____ Data segment

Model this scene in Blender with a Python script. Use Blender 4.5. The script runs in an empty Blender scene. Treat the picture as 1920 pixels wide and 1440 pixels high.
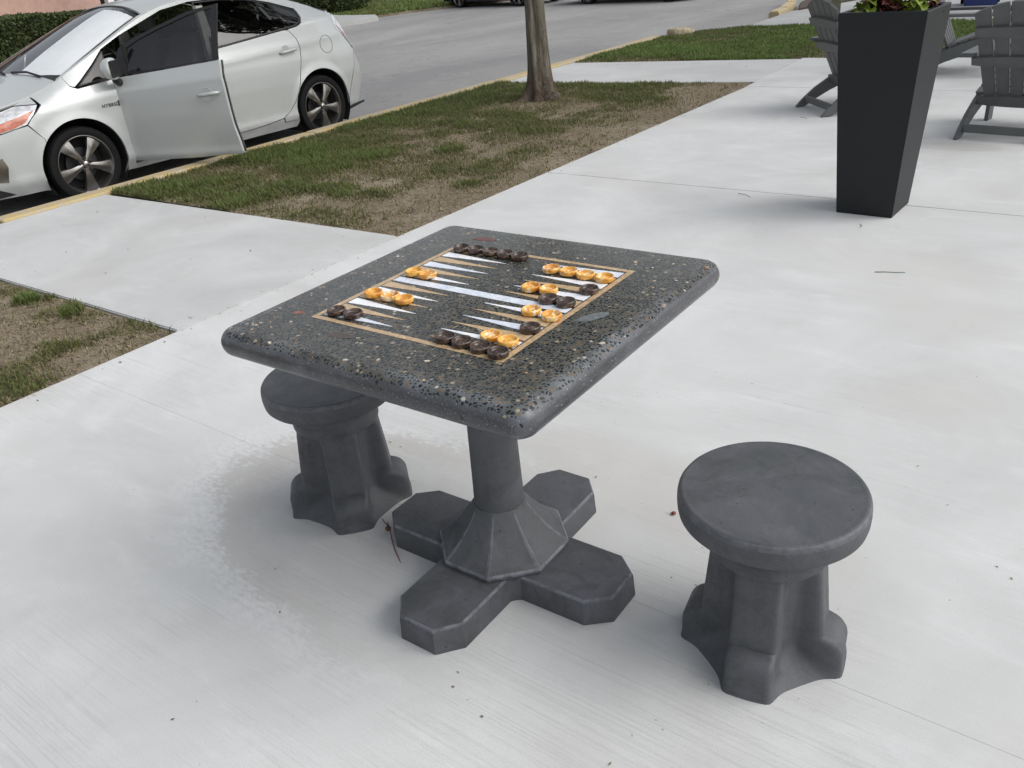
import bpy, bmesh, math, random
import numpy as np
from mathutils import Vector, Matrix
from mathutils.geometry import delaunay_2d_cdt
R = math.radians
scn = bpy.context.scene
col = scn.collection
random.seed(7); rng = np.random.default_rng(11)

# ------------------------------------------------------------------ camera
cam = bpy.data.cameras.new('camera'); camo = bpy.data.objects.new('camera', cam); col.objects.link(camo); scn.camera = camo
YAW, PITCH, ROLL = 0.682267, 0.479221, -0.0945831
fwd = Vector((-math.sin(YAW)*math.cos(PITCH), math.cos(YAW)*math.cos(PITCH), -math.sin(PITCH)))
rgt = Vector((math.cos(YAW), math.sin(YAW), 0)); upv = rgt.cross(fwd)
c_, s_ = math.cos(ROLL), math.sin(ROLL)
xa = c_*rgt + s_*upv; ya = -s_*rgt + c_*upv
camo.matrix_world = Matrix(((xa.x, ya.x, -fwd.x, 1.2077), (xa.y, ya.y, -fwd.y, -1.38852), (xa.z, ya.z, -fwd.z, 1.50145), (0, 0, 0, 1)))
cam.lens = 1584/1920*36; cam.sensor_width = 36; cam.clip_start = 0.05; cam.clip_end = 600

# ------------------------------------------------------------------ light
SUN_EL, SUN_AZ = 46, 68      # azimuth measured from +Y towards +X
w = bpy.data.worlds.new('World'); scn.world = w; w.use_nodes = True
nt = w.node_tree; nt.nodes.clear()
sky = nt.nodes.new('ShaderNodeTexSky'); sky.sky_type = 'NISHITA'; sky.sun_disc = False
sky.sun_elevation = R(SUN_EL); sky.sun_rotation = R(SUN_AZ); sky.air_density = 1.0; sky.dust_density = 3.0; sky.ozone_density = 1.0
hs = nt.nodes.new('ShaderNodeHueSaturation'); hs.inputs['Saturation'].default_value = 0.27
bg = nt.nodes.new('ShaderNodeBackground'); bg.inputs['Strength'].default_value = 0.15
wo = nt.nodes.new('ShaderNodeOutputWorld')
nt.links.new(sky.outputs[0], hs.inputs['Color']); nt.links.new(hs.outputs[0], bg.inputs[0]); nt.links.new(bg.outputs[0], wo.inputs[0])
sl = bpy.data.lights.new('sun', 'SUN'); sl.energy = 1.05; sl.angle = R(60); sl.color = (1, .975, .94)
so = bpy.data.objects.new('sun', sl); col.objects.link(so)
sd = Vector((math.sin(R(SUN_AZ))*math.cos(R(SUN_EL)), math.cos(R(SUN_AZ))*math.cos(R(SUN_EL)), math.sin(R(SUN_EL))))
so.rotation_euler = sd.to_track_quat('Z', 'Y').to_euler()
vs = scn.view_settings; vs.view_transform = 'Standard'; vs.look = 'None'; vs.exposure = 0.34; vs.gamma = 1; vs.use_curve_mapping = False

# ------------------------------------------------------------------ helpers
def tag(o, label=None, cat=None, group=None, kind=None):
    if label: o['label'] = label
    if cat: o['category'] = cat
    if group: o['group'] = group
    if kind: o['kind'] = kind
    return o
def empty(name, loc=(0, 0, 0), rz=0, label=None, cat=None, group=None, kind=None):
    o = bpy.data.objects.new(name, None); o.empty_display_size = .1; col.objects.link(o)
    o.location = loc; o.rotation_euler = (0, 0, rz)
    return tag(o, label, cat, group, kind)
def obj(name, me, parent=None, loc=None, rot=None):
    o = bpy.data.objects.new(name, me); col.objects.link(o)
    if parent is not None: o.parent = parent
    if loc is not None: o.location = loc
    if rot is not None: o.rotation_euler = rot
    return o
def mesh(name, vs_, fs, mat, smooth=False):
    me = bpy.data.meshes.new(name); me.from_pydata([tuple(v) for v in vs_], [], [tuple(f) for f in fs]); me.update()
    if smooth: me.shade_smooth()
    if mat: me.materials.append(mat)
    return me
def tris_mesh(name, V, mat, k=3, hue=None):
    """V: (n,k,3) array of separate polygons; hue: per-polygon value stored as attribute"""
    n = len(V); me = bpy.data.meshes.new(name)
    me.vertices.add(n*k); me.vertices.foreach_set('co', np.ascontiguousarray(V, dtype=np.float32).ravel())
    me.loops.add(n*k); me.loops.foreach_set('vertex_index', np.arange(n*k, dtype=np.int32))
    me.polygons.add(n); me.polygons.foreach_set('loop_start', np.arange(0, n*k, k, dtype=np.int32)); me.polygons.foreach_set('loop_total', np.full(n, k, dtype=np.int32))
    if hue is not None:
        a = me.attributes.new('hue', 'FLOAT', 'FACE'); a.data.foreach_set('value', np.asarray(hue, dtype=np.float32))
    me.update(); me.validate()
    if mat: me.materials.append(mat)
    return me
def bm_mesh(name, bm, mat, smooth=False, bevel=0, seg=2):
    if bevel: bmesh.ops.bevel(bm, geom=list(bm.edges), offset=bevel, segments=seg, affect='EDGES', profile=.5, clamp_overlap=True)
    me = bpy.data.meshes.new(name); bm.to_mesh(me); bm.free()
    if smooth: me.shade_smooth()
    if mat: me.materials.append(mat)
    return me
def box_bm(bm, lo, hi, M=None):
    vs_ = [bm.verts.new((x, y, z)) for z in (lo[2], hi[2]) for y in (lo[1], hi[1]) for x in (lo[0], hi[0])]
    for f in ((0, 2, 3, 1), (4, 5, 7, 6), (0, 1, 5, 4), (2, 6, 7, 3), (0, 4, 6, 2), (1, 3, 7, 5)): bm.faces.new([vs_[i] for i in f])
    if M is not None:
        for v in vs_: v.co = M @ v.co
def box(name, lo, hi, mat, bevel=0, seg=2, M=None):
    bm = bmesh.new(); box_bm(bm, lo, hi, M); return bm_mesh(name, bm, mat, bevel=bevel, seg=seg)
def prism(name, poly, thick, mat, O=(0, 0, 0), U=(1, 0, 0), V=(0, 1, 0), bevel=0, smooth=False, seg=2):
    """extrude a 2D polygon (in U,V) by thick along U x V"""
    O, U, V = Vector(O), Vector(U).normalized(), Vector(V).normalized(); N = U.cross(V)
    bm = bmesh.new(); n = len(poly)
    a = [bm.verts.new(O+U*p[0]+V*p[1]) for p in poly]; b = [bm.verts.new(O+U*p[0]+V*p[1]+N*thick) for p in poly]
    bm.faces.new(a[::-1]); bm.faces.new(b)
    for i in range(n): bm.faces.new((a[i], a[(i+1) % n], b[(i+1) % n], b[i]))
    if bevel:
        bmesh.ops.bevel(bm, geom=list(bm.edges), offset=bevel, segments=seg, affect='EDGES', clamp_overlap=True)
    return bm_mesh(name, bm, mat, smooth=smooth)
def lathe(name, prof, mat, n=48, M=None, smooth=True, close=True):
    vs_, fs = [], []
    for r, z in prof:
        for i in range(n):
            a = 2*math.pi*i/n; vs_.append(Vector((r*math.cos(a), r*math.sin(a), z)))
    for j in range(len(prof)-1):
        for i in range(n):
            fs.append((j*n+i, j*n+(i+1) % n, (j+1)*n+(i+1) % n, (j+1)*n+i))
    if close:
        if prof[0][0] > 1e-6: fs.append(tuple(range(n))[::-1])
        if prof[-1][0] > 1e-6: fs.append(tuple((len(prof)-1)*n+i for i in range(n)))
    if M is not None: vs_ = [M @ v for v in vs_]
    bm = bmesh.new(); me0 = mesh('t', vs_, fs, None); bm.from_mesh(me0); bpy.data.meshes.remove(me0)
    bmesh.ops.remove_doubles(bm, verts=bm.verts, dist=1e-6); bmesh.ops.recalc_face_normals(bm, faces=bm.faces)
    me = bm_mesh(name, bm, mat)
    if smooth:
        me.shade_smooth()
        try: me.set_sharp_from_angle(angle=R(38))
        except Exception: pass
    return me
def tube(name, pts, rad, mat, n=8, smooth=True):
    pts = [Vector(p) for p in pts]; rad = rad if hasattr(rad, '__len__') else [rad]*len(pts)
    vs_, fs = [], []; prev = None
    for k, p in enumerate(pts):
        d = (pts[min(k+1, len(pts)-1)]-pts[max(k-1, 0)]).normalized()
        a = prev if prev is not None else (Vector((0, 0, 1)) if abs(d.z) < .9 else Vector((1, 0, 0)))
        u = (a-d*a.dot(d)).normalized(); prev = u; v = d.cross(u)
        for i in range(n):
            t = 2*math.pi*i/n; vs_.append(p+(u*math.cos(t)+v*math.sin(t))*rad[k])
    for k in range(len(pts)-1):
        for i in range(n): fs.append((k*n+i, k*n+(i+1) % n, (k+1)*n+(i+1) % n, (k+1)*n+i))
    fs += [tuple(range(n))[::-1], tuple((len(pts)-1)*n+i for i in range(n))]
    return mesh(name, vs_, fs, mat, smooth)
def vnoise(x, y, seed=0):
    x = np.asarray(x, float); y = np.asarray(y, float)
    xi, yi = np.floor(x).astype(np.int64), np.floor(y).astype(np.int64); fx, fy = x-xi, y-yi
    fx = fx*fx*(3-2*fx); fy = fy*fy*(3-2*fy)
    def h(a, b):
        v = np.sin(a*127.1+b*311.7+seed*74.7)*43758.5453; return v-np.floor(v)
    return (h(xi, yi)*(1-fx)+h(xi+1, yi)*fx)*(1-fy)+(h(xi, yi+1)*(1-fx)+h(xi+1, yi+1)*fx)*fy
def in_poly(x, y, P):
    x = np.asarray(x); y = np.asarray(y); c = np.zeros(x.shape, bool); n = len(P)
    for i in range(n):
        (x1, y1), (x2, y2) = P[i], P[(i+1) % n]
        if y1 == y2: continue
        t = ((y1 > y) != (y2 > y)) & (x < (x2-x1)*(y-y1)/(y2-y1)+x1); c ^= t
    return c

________

### Given problem
Repeat the listing above up to and including the line with "cam.lens = 1584/1920*36;", starting from its first line. Drop any pictures.

### In response
Model this scene in Blender with a Python script. Use Blender 4.5. The script runs in an empty Blender scene. Treat the picture as 1920 pixels wide and 1440 pixels high.
import bpy, bmesh, math, random
import numpy as np
from mathutils import Vector, Matrix
from mathutils.geometry import delaunay_2d_cdt
R = math.radians
scn = bpy.context.scene
col = scn.collection
random.seed(7); rng = np.random.default_rng(11)

# ------------------------------------------------------------------ camera
cam = bpy.data.cameras.new('camera'); camo = bpy.data.objects.new('camera', cam); col.objects.link(camo); scn.camera = camo
YAW, PITCH, ROLL = 0.682267, 0.479221, -0.0945831
fwd = Vector((-math.sin(YAW)*math.cos(PITCH), math.cos(YAW)*math.cos(PITCH), -math.sin(PITCH)))
rgt = Vector((math.cos(YAW), math.sin(YAW), 0)); upv = rgt.cross(fwd)
c_, s_ = math.cos(ROLL), math.sin(ROLL)
xa = c_*rgt + s_*upv; ya = -s_*rgt + c_*upv
camo.matrix_world = Matrix(((xa.x, ya.x, -fwd.x, 1.2077), (xa.y, ya.y, -fwd.y, -1.38852), (xa.z, ya.z, -fwd.z, 1.50145), (0, 0, 0, 1)))
cam.lens = 1584/1920*36; cam.sensor_width = 36; cam.clip_start = 0.05; cam.clip_end = 600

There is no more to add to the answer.